## Begin

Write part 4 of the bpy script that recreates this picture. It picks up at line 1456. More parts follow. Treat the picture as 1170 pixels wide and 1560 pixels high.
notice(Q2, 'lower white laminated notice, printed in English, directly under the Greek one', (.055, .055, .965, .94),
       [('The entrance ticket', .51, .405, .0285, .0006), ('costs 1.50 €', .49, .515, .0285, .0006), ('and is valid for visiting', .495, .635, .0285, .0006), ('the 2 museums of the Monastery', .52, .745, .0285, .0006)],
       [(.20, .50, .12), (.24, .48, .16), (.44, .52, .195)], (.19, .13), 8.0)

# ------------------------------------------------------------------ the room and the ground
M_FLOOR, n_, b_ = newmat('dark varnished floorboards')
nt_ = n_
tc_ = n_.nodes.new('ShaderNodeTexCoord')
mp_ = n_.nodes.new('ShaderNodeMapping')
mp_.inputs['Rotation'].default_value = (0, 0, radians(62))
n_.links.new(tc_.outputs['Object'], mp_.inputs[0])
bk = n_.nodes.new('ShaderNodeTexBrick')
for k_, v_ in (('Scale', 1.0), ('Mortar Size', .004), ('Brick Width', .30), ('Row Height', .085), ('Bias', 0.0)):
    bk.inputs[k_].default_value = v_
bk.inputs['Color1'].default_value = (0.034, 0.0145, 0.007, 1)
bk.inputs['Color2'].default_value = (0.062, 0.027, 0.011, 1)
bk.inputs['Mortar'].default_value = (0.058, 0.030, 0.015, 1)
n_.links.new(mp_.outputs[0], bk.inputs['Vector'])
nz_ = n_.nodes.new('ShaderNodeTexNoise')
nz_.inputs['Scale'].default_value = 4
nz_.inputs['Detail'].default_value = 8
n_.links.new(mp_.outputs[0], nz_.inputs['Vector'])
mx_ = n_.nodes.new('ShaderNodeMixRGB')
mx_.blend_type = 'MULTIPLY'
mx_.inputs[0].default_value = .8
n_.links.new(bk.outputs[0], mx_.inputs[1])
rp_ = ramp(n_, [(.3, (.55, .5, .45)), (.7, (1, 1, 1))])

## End

What to do: Set down the lines above as they stand, starting with the first line and ending with the line that contains "(.19, .13), 8.0)".

Answer for the task:
Write part 4 of the bpy script that recreates this picture. It picks up at line 1456. More parts follow. Treat the picture as 1170 pixels wide and 1560 pixels high.
notice(Q2, 'lower white laminated notice, printed in English, directly under the Greek one', (.055, .055, .965, .94),
       [('The entrance ticket', .51, .405, .0285, .0006), ('costs 1.50 €', .49, .515, .0285, .0006), ('and is valid for visiting', .495, .635, .0285, .0006), ('the 2 museums of the Monastery', .52, .745, .0285, .0006)],
       [(.20, .50, .12), (.24, .48, .16), (.44, .52, .195)], (.19, .13), 8.0)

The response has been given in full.